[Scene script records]

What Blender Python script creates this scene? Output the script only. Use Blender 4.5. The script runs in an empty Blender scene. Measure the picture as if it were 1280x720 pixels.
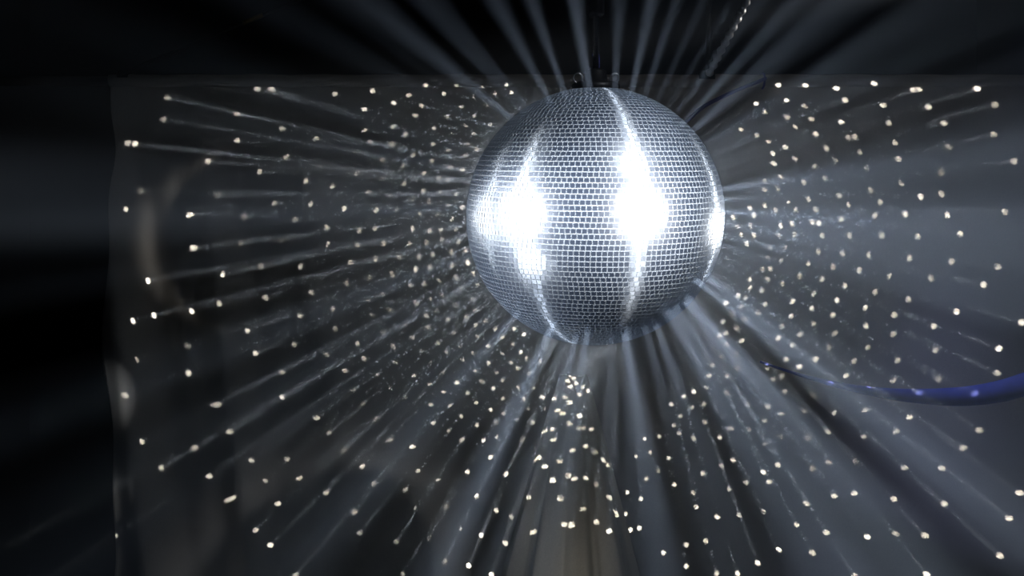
import bpy, bmesh, math, random
from mathutils import Vector, Matrix, noise
random.seed(11)
sc = bpy.context.scene
col = sc.collection

# levels
BLK = .0016
DRA = .75
SPREAD = math.radians(.4)
PW = .045
SW = .065
WID = 1.6
LW = .58
WW = .21
RW = .12
DW = .17
BW = .17
FW = .02
DENS = .075
ANI = 0.0
CLD = 24
CW = .16

# ------------------------------------------------------------------ helpers
def mat(name, base, rough=0.6, metal=0.0, bump=None, spec=0.5, **kw):
    m = bpy.data.materials.new(name); m.use_nodes = True
    nt = m.node_tree; b = nt.nodes['Principled BSDF']
    b.inputs['Base Color'].default_value = (*base, 1)
    b.inputs['Roughness'].default_value = rough
    b.inputs['Metallic'].default_value = metal
    b.inputs['Specular IOR Level'].default_value = spec
    for k, v in kw.items(): b.inputs[k].default_value = v
    if bump:
        tc = nt.nodes.new('ShaderNodeTexCoord'); no = nt.nodes.new('ShaderNodeTexNoise')
        no.inputs['Scale'].default_value = bump[0]; no.inputs['Detail'].default_value = 4
        nt.links.new(tc.outputs['Object'], no.inputs['Vector'])
        bp = nt.nodes.new('ShaderNodeBump'); bp.inputs['Strength'].default_value = bump[1]
        bp.inputs['Distance'].default_value = 0.003
        nt.links.new(no.outputs['Fac'], bp.inputs['Height']); nt.links.new(bp.outputs['Normal'], b.inputs['Normal'])
        mx = nt.nodes.new('ShaderNodeMix'); mx.data_type = 'RGBA'
        mx.inputs['A'].default_value = (*[c*.8 for c in base], 1); mx.inputs['B'].default_value = (*[c*1.2 for c in base], 1)
        nt.links.new(no.outputs['Fac'], mx.inputs['Factor']); nt.links.new(mx.outputs['Result'], b.inputs['Base Color'])
    return m

def obj(name, bm, m, parent=None, smooth=True, loc=(0, 0, 0)):
    me = bpy.data.meshes.new(name); bm.normal_update(); bm.to_mesh(me); bm.free()
    for p in me.polygons: p.use_smooth = smooth
    o = bpy.data.objects.new(name, me); me.materials.append(m); col.objects.link(o)
    o.location = loc
    if parent: o.parent = parent
    return o

def empty(name, loc):
    o = bpy.data.objects.new(name, None); o.location = loc; col.objects.link(o); return o

def tag(o, label, cat, group=None):
    o['label'] = label; o['category'] = cat
    if group: o['group'] = group
    return o

def struct(o): o['kind'] = 'structure'; return o

def box(bm, a, b):
    x0, y0, z0 = a; x1, y1, z1 = b
    v = [bm.verts.new(p) for p in ((x0,y0,z0),(x1,y0,z0),(x1,y1,z0),(x0,y1,z0),(x0,y0,z1),(x1,y0,z1),(x1,y1,z1),(x0,y1,z1))]
    for f in ((0,3,2,1),(4,5,6,7),(0,1,5,4),(1,2,6,5),(2,3,7,6),(3,0,4,7)): bm.faces.new([v[i] for i in f])

def sweep(bm, pts, rads, n=16, closed=False):
    """tube of varying radius along a list of points"""
    pts = [Vector(p) for p in pts]; N = len(pts); rings = []
    if not hasattr(rads, '__len__'): rads = [rads]*N
    up = None
    for i, p in enumerate(pts):
        if closed: t = (pts[(i+1) % N] - pts[i-1]).normalized()
        else: t = (pts[min(i+1, N-1)] - pts[max(i-1, 0)]).normalized()
        if up is None:
            up = t.orthogonal().normalized()
        up = (up - t*up.dot(t)).normalized(); s = t.cross(up)
        rings.append([bm.verts.new(p + (up*math.cos(2*math.pi*k/n) + s*math.sin(2*math.pi*k/n))*rads[i]) for k in range(n)])
    M = N if closed else N-1
    for i in range(M):
        a, b = rings[i], rings[(i+1) % N]
        for k in range(n): bm.faces.new((a[k], a[(k+1) % n], b[(k+1) % n], b[k]))
    if not closed:
        bm.faces.new(rings[0][::-1]); bm.faces.new(rings[-1])

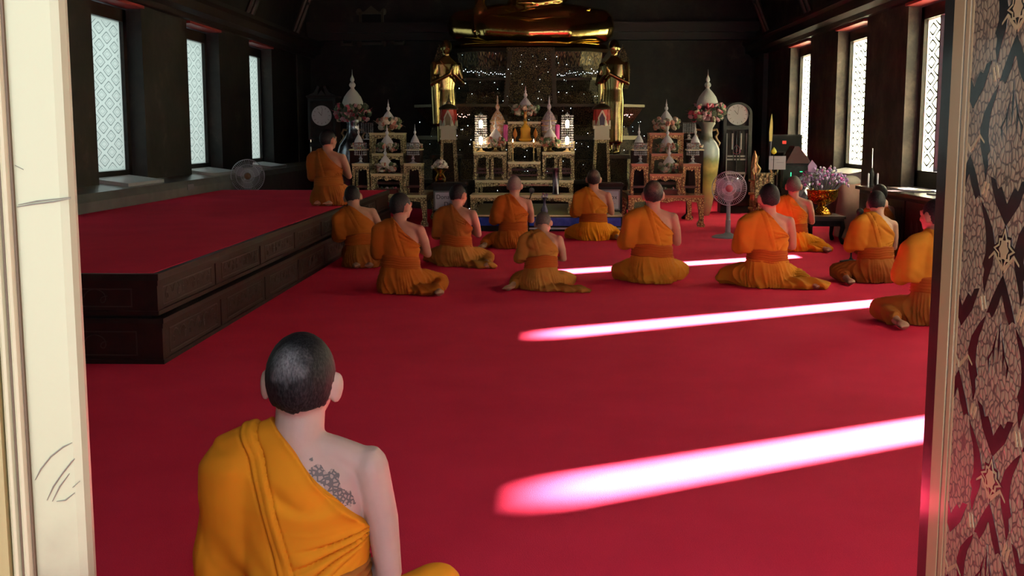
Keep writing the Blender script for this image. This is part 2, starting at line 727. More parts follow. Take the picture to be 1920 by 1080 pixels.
mx.inputs[1].default_value = (0.36, 0.37, 0.235, 1)
mx.inputs[2].default_value = (0.13, 0.11, 0.075, 1)
L.new(g, mx.inputs[0])
L.new(mx.outputs[0], b.inputs['Base Color'])
b.inputs['Roughness'].default_value = 0.35
jy = 1.25
jamb = thing('door_frame', 'tall cream lacquered door jamb with gold moldings at the left edge of the doorway', 'door frame', (DX0 - .2, jy + .1, -.1))
J = Vector((DX0 - .2, jy + .1, -.1))
bm = nb()
r_ = .012
outline = [(DX0 - .062, jy), (DX0 - r_, jy), (DX0 - r_ * .3, jy + r_ * .3), (DX0, jy + r_), (DX0, jy + .018), (DX0 - .062, jy + .018)]
prism(bm, [(x - J.x, y - J.y) for x, y in outline], 'z', 0, 2.95)
obj('jamb_board', bm, JAMB, jamb)
bm = nb()
for (x0, x1, dy) in ((-.0755, -.0645, -.010), (-.089, -.078, -.008)):
    lx0, lx1 = DX0 + x0, DX0 + x1
    pts = []
    for k in range(7):
        a = PI * k / 6
        pts.append(((lx0 + lx1) / 2 - (lx1 - lx0) / 2 * math.cos(a), jy + dy * math.sin(a)))
    pts += [(lx1, jy + .018), (lx0, jy + .018)]
    prism(bm, [(x - J.x, y - J.y) for x, y in pts], 'z', 0, 2.95)
obj('molding', bm, mat('pale_gold_molding', (0.40, 0.38, 0.24), rough=0.3), jamb, True, 30)
bm = nb()
for (x0, x1) in ((-.0645, -.062), (-.078, -.0755)):
    bx(bm, DX0 + x0 - J.x, DX0 + x1 - J.x, jy - .004 - J.y, jy + .018 - J.y, 0, 2.95)
obj('groove', bm, mat('brown_groove', (0.09, 0.055, 0.025), rough=0.5), jamb)
bm = nb()
bx(bm, DX0 - .5 - J.x, DX0 - .089 - J.x, jy - .012 - J.y, jy + .018 - J.y, 0, 2.95)
obj('casing', bm, mat('pale_gold_casing', (0.28, 0.24, 0.10), rough=0.35), jamb)
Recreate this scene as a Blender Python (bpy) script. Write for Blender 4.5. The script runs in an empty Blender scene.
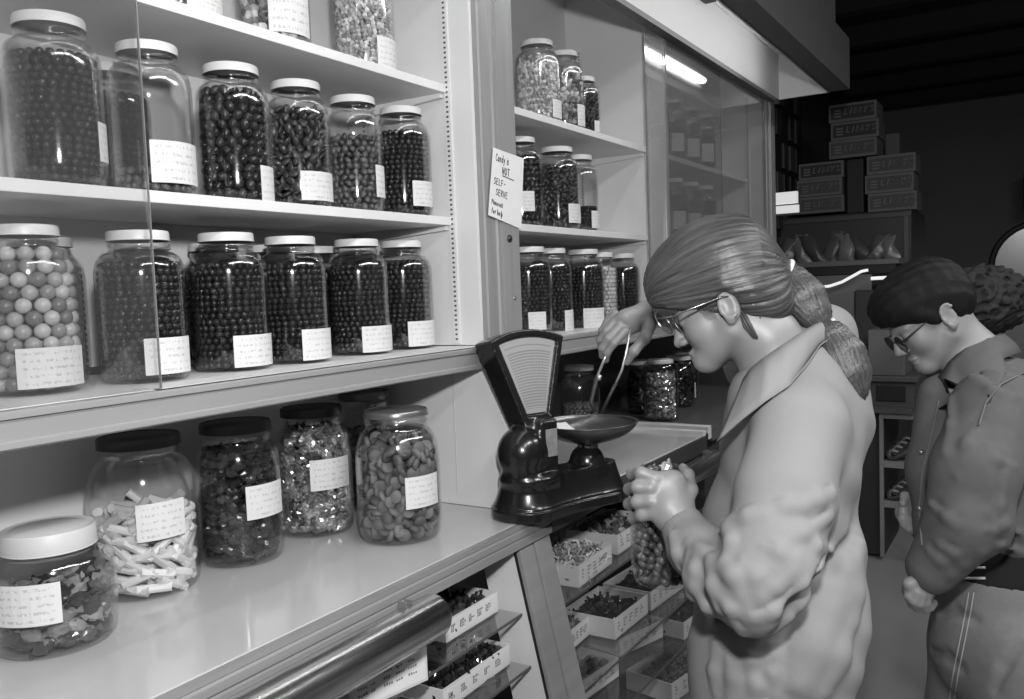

Your instructions>
Print the complete listing exactly as it stands, without its pictures.

Task output>
What Blender Python script creates this scene? Output the script only. Use Blender 4.5. The script runs in an empty Blender scene. Measure the picture as if it were 1280x720 pixels.
import bpy, bmesh, math, random
from mathutils import Vector, Matrix, noise
random.seed(11)
sc = bpy.context.scene
col = sc.collection

# levels
BLK = .0016
DRA = .75
SPREAD = math.radians(.4)
PW = .045
SW = .065
WID = 1.6
LW = .58
WW = .21
RW = .12
DW = .17
BW = .17
FW = .02
DENS = .075
ANI = 0.0
CLD = 24
CW = .16

# ------------------------------------------------------------------ helpers
def mat(name, base, rough=0.6, metal=0.0, bump=None, spec=0.5, **kw):
    m = bpy.data.materials.new(name); m.use_nodes = True
    nt = m.node_tree; b = nt.nodes['Principled BSDF']
    b.inputs['Base Color'].default_value = (*base, 1)
    b.inputs['Roughness'].default_value = rough
    b.inputs['Metallic'].default_value = metal
    b.inputs['Specular IOR Level'].default_value = spec
    for k, v in kw.items(): b.inputs[k].default_value = v
    if bump:
        tc = nt.nodes.new('ShaderNodeTexCoord'); no = nt.nodes.new('ShaderNodeTexNoise')
        no.inputs['Scale'].default_value = bump[0]; no.inputs['Detail'].default_value = 4
        nt.links.new(tc.outputs['Object'], no.inputs['Vector'])
        bp = nt.nodes.new('ShaderNodeBump'); bp.inputs['Strength'].default_value = bump[1]
        bp.inputs['Distance'].default_value = 0.003
        nt.links.new(no.outputs['Fac'], bp.inputs['Height']); nt.links.new(bp.outputs['Normal'], b.inputs['Normal'])
        mx = nt.nodes.new('ShaderNodeMix'); mx.data_type = 'RGBA'
        mx.inputs['A'].default_value = (*[c*.8 for c in base], 1); mx.inputs['B'].default_value = (*[c*1.2 for c in base], 1)
        nt.links.new(no.outputs['Fac'], mx.inputs['Factor']); nt.links.new(mx.outputs['Result'], b.inputs['Base Color'])
    return m

def obj(name, bm, m, parent=None, smooth=True, loc=(0, 0, 0)):
    me = bpy.data.meshes.new(name); bm.normal_update(); bm.to_mesh(me); bm.free()
    for p in me.polygons: p.use_smooth = smooth
    o = bpy.data.objects.new(name, me); me.materials.append(m); col.objects.link(o)
    o.location = loc
    if parent: o.parent = parent
    return o

def empty(name, loc):
    o = bpy.data.objects.new(name, None); o.location = loc; col.objects.link(o); return o

def tag(o, label, cat, group=None):
    o['label'] = label; o['category'] = cat
    if group: o['group'] = group
    return o

def struct(o): o['kind'] = 'structure'; return o

def box(bm, a, b):
    x0, y0, z0 = a; x1, y1, z1 = b
    v = [bm.verts.new(p) for p in ((x0,y0,z0),(x1,y0,z0),(x1,y1,z0),(x0,y1,z0),(x0,y0,z1),(x1,y0,z1),(x1,y1,z1),(x0,y1,z1))]
    for f in ((0,3,2,1),(4,5,6,7),(0,1,5,4),(1,2,6,5),(2,3,7,6),(3,0,4,7)): bm.faces.new([v[i] for i in f])

def sweep(bm, pts, rads, n=16, closed=False):
    """tube of varying radius along a list of points"""
    pts = [Vector(p) for p in pts]; N = len(pts); rings = []
    if not hasattr(rads, '__len__'): rads = [rads]*N
    up = None
    for i, p in enumerate(pts):
        if closed: t = (pts[(i+1) % N] - pts[i-1]).normalized()
        else: t = (pts[min(i+1, N-1)] - pts[max(i-1, 0)]).normalized()
        if up is None:
            up = t.orthogonal().normalized()
        up = (up - t*up.dot(t)).normalized(); s = t.cross(up)
        rings.append([bm.verts.new(p + (up*math.cos(2*math.pi*k/n) + s*math.sin(2*math.pi*k/n))*rads[i]) for k in range(n)])
    M = N if closed else N-1
    for i in range(M):
        a, b = rings[i], rings[(i+1) % N]
        for k in range(n): bm.faces.new((a[k], a[(k+1) % n], b[(k+1) % n], b[k]))
    if not closed:
        bm.faces.new(rings[0][::-1]); bm.faces.new(rings[-1])

Keep writing the Blender script for this image. This is part 2, starting at line 727. More parts follow. Take the picture to be 1920 by 1080 pixels.
mx.inputs[1].default_value = (0.36, 0.37, 0.235, 1)
mx.inputs[2].default_value = (0.13, 0.11, 0.075, 1)
L.new(g, mx.inputs[0])
L.new(mx.outputs[0], b.inputs['Base Color'])
b.inputs['Roughness'].default_value = 0.35
jy = 1.25
jamb = thing('door_frame', 'tall cream lacquered door jamb with gold moldings at the left edge of the doorway', 'door frame', (DX0 - .2, jy + .1, -.1))
J = Vector((DX0 - .2, jy + .1, -.1))
bm = nb()
r_ = .012
outline = [(DX0 - .062, jy), (DX0 - r_, jy), (DX0 - r_ * .3, jy + r_ * .3), (DX0, jy + r_), (DX0, jy + .018), (DX0 - .062, jy + .018)]
prism(bm, [(x - J.x, y - J.y) for x, y in outline], 'z', 0, 2.95)
obj('jamb_board', bm, JAMB, jamb)
bm = nb()
for (x0, x1, dy) in ((-.0755, -.0645, -.010), (-.089, -.078, -.008)):
    lx0, lx1 = DX0 + x0, DX0 + x1
    pts = []
    for k in range(7):
        a = PI * k / 6
        pts.append(((lx0 + lx1) / 2 - (lx1 - lx0) / 2 * math.cos(a), jy + dy * math.sin(a)))
    pts += [(lx1, jy + .018), (lx0, jy + .018)]
    prism(bm, [(x - J.x, y - J.y) for x, y in pts], 'z', 0, 2.95)
obj('molding', bm, mat('pale_gold_molding', (0.40, 0.38, 0.24), rough=0.3), jamb, True, 30)
bm = nb()
for (x0, x1) in ((-.0645, -.062), (-.078, -.0755)):
    bx(bm, DX0 + x0 - J.x, DX0 + x1 - J.x, jy - .004 - J.y, jy + .018 - J.y, 0, 2.95)
obj('groove', bm, mat('brown_groove', (0.09, 0.055, 0.025), rough=0.5), jamb)
bm = nb()
bx(bm, DX0 - .5 - J.x, DX0 - .089 - J.x, jy - .012 - J.y, jy + .018 - J.y, 0, 2.95)
obj('casing', bm, mat('pale_gold_casing', (0.28, 0.24, 0.10), rough=0.35), jamb)
Recreate this scene as a Blender Python (bpy) script. Write for Blender 4.5. The script runs in an empty Blender scene.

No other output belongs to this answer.